The combined sales turnover amount was updated at the beginning of 2019 through an amendment to the Competition Law from NIS150 million to NIS360 million. According to the proposed draft, the minimum turnover will also be updated, such that the turnover threshold will be met only where there are at least two parties, each of whose sales turnover is not less than NIS20 million (approximately €5 million or $5.7million). This update is appropriate and necessary considering the lengthy period that has passed since the minimum turnover was set and is likely to assist in reducing the number of negligible transactions which are filed with the ICA.

On the other hand, set against an elevated reporting threshold, the director general has proposed changing the rules concerning the calculation of turnover in a manner which is liable to significantly expand the reporting requirement and increase uncertainty as regards whether the aforementioned requirement has been triggered.

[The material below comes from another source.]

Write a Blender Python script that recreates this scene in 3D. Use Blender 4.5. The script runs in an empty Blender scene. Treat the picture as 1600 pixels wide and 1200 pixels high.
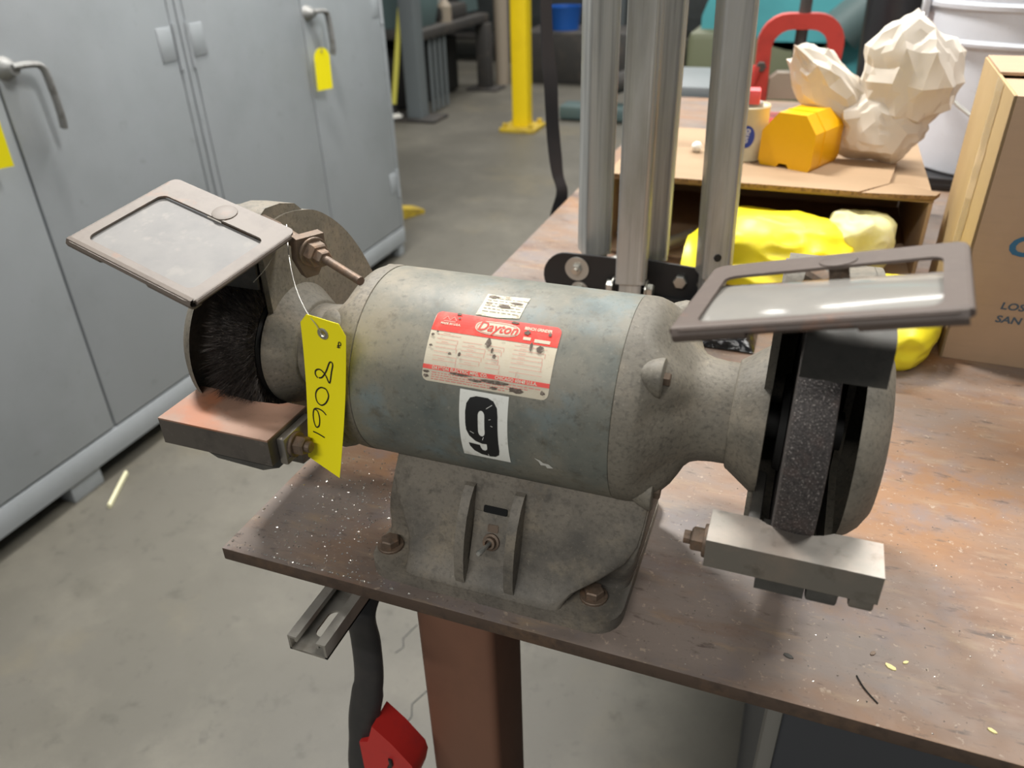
import bpy, bmesh, math, random
from mathutils import Vector, Matrix, Euler, noise
random.seed(7)
PI = math.pi
SC = bpy.context.scene
COL = SC.collection

def s2l(v):
    v = v / 255.0
    return v / 12.92 if v <= 0.04045 else ((v + 0.055) / 1.055) ** 2.4
def rgb(r, g, b): return (s2l(r), s2l(g), s2l(b), 1.0)

# ------------------------------------------------------------------ camera, light, exposure
TOP = 0.86                                    # bench top height; floor is z = 0
F_PX = 1212.4
PITCH, ROLL, YAW = 0.53507534, -0.02985537, -0.3719251
cam = bpy.data.cameras.new('camera')
cam.sensor_width = 36.0
cam.lens = 36.0 * F_PX / 1600.0
cam.clip_start = 0.02
cam.dof.use_dof = True
cam.dof.focus_distance = 0.60
cam.dof.aperture_fstop = 7.0
cam_o = bpy.data.objects.new('camera', cam)
COL.objects.link(cam_o)
cp, sp, cy_, sy_ = math.cos(PITCH), math.sin(PITCH), math.cos(YAW), math.sin(YAW)
fw = Vector((sy_ * cp, cy_ * cp, -sp)); rt = Vector((cy_, -sy_, 0.0)); up = rt.cross(fw)
cr, sr = math.cos(ROLL), math.sin(ROLL)
rt2 = cr * rt + sr * up; up2 = -sr * rt + cr * up
M = Matrix((rt2, up2, -fw)).transposed().to_4x4()
M.translation = Vector((0.0, 0.0, 1.31))
cam_o.matrix_world = M
SC.camera = cam_o

wd = bpy.data.worlds.new('shop_air'); SC.world = wd
wd.use_nodes = True
wd.node_tree.nodes['Background'].inputs['Color'].default_value = (0.93, 0.97, 1.0, 1)
wd.node_tree.nodes['Background'].inputs['Strength'].default_value = 0.14

def strip_light(loc, sx, sy, power, col=(1.0, 0.975, 0.93), aim=None):
    l = bpy.data.lights.new('ceiling_strip', 'AREA')
    l.shape = 'RECTANGLE'; l.size = sx; l.size_y = sy; l.energy = power; l.color = col
    o = bpy.data.objects.new('ceiling_strip', l); COL.objects.link(o)
    o.location = loc
    if aim is not None:
        o.rotation_euler = (Vector(aim) - Vector(loc)).to_track_quat('-Z', 'Y').to_euler()
    return o
strip_light((0.90, 1.35, 3.6), 0.9, 0.22, 56)
strip_light((-1.50, 1.70, 3.5), 0.9, 0.22, 125)
strip_light((0.2, 3.6, 4.0), 2.4, 0.22, 80)
strip_light((-0.5, -2.1, 3.4), 2.4, 0.22, 66)
strip_light((-1.8, 6.4, 4.4), 2.4, 0.22, 80)
strip_light((-1.3, 8.4, 3.9), 4.0, 0.22, 90)

SC.view_settings.view_transform = 'Standard'
SC.view_settings.look = 'None'
SC.view_settings.gamma = 1.0
SC.view_settings.use_curve_mapping = False
SC.view_settings.exposure = 0.37

# ------------------------------------------------------------------ materials
MATS = {}
def mat(name, col, rough=0.6, metal=0.0, var=(), bump=None, coat=0.0, spec=0.5, alpha=1.0, rvar=0.0):
    """var: (noise scale, colour, low, high, strength[, stretch xyz]) layers mixed over the base colour"""
    if name in MATS: return MATS[name]
    m = bpy.data.materials.new(name); m.use_nodes = True
    nt = m.node_tree; N = nt.nodes; L = nt.links
    b = N['Principled BSDF']
    tc = N.new('ShaderNodeTexCoord')
    cur = N.new('ShaderNodeRGB'); cur.outputs[0].default_value = col
    out = cur.outputs[0]
    for i, v in enumerate(var):
        sc, c2, lo, hi, st = v[:5]
        src = tc.outputs['Object']
        if len(v) > 5:
            mp = N.new('ShaderNodeMapping'); mp.inputs['Scale'].default_value = v[5]
            mp.inputs['Location'].default_value = (i * 3.1, i * 1.7, i * 2.3)
            L.new(src, mp.inputs['Vector']); src = mp.outputs[0]
        else:
            mp = N.new('ShaderNodeMapping'); mp.inputs['Location'].default_value = (i * 3.1, i * 1.7, i * 2.3)
            L.new(src, mp.inputs['Vector']); src = mp.outputs[0]
        n = N.new('ShaderNodeTexNoise'); n.inputs['Scale'].default_value = sc
        n.inputs['Detail'].default_value = 6; n.inputs['Roughness'].default_value = 0.62
        L.new(src, n.inputs['Vector'])
        mr = N.new('ShaderNodeMapRange'); mr.inputs['From Min'].default_value = lo; mr.inputs['From Max'].default_value = hi
        mr.inputs['To Max'].default_value = st
        L.new(n.outputs['Fac'], mr.inputs['Value'])
        mx = N.new('ShaderNodeMix'); mx.data_type = 'RGBA'
        L.new(mr.outputs[0], mx.inputs['Factor']); L.new(out, mx.inputs['A']); mx.inputs['B'].default_value = c2
        out = mx.outputs['Result']
    L.new(out, b.inputs['Base Color'])
    b.inputs['Roughness'].default_value = rough; b.inputs['Metallic'].default_value = metal
    b.inputs['Specular IOR Level'].default_value = spec
    b.inputs['Coat Weight'].default_value = coat; b.inputs['Coat Roughness'].default_value = 0.08
    b.inputs['Alpha'].default_value = alpha
    if rvar:
        n = N.new('ShaderNodeTexNoise'); n.inputs['Scale'].default_value = 40
        L.new(tc.outputs['Object'], n.inputs['Vector'])
        mr = N.new('ShaderNodeMapRange'); mr.inputs['To Min'].default_value = rough - rvar; mr.inputs['To Max'].default_value = rough + rvar
        L.new(n.outputs['Fac'], mr.inputs['Value']); L.new(mr.outputs[0], b.inputs['Roughness'])
    if bump:
        n = N.new('ShaderNodeTexNoise'); n.inputs['Scale'].default_value = bump[0]; n.inputs['Detail'].default_value = 5
        L.new(tc.outputs['Object'], n.inputs['Vector'])
        bp = N.new('ShaderNodeBump'); bp.inputs['Strength'].default_value = bump[1]; bp.inputs['Distance'].default_value = bump[2]
        L.new(n.outputs['Fac'], bp.inputs['Height']); L.new(bp.outputs[0], b.inputs['Normal'])
    MATS[name] = m
    return m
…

Calculating the turnover of a merging party is carried out at a group level. For the purpose of defining an economic group, those companies with direct and indirect relationships of control with the merging company are taken into account. 'Control' for this purpose has until now been defined, in accordance with the test set out in the Competition Law, as holding in excess of 50% of the voting rights in the general assembly or the right to appoint directors.

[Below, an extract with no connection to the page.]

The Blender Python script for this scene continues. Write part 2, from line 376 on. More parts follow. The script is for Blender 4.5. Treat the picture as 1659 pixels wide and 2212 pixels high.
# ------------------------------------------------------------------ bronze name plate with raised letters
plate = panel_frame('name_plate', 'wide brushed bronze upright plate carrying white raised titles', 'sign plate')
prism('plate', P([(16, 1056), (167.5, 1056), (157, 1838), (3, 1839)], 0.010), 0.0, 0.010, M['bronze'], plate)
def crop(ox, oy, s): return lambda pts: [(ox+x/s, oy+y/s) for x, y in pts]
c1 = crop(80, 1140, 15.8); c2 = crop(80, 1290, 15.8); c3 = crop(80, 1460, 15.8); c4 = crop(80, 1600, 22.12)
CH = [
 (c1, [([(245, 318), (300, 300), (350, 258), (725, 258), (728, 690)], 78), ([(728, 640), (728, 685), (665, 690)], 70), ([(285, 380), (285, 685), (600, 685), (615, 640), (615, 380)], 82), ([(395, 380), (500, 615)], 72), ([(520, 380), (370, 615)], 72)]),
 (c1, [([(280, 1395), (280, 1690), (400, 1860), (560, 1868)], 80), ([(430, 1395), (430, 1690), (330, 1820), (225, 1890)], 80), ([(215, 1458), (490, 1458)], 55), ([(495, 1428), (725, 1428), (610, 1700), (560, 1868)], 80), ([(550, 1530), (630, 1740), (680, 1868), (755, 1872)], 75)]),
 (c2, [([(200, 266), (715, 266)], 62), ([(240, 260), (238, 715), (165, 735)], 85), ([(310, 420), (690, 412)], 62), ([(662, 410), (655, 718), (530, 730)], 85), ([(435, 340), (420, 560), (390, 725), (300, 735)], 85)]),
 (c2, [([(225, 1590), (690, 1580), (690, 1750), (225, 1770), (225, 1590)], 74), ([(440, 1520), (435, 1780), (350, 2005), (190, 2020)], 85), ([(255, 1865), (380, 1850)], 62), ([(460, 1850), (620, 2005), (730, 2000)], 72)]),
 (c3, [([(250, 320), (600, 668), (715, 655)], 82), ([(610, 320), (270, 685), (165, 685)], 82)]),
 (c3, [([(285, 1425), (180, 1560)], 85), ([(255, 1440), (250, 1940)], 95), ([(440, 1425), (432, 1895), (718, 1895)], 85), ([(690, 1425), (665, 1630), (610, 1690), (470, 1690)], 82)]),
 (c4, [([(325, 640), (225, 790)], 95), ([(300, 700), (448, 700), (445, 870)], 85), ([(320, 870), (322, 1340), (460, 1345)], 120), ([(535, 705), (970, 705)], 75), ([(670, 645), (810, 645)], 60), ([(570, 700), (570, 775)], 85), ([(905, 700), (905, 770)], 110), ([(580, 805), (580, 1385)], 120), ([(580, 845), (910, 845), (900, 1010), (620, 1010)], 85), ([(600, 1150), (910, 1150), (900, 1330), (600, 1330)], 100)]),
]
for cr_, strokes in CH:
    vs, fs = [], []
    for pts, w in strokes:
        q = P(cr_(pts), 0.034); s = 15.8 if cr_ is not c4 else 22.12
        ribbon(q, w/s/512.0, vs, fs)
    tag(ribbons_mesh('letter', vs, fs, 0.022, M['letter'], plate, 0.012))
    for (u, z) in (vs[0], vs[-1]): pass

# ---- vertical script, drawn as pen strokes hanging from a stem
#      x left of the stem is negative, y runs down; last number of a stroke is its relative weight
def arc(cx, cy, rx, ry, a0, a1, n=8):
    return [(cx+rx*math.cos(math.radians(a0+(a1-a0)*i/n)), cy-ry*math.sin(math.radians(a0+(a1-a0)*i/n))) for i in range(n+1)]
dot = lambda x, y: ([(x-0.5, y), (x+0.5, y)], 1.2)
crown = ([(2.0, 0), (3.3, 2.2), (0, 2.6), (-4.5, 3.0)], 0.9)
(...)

The amendment to the regulations provides that the merging party's turnover will include all entities connected to the filing entity in accordance with the broader much more elastic definition of the term 'control', which appears in the Securities Law (5728/1968). The Securities Law provides that control may be established even if the shareholding level in question is lower than 50% if a merging party has "the ability to steer the business activity of the corporation".

The significance of this change is that it expands the range of the entities whose sales turnover will be taken into account when considering the turnover threshold. In addition, the change to the definition significantly increases the legal uncertainty to which parties to a merger are subject, insofar as, in contrast with the definition of control in the law, which imposes a numerical threshold that is simple to apply (ie, holdings in excess of half of certain defined types of right), the new definition of control includes an element which is subject to evaluation and interpretation.

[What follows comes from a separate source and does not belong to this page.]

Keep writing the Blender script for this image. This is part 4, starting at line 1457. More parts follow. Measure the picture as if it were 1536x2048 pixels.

Changes to merger reporting format

At present, the regulations provide for two different reporting tracks:

  • an 'abbreviated' track, which necessitates the provision of relatively few details via an 'abbreviated' notification form and which can be used for transactions that do not display competitive complexity; and
  • a more extensive report made via the 'regular' notification form, which is intended for transactions that are not appropriate for the abbreviated track. The amendment to the regulations abolishes in its entirety the abbreviated track and creates a single and fairly comprehensive notification form based on the regular form. Within the framework of the new notification form, the provision of extensive information is required, both quantitatively and qualitatively, across the full range of activity of the parties to the merger. Further, for any merger not connected to its competitive complexity, the following information will be required:
    • details of the stakeholders in each of the reporting parties;
    • a detailed mapping of their holdings and of potential overlaps between the controlling parties and other significant shareholders;
    • details of the activities of the other party to the merger;
    • details relating to the customers and suppliers of the parties;
    • details of the competitive context of the merger; and
    • details of financial information regarding sales turnover and quantitative sales volume.

International mergers that must be reported to the ICA under the new merger control regime will additionally require the provision of details relating to filings made in other jurisdictions. Foreign entities may also be required to provide information regarding their agents, distributors or other representatives in Israel. The overall burden on foreign entities is expected to significantly increase.

The ICA has clarified that the significantly expanded scope of information that must be provided will shorten the length of time necessary for it to examine mergers. However, insofar as the draft regulations are approved in their present form, it may be assumed that such regulations will require parties to a merger to invest significant resources in order to meet the new reporting requirements in a manner which, at times, would be unjustified and potentially impracticable. As such, the time necessary for the preparation of a merger notification is expected to expand such that the benefit of the process from the perspective of merging companies is cast into doubt.

Comment

The ICA has made the draft regulations available for public comment until 25 August 2019. Comments submitted by the public will be discussed during September 2019 at the Round Table summit being hosted by the ICA.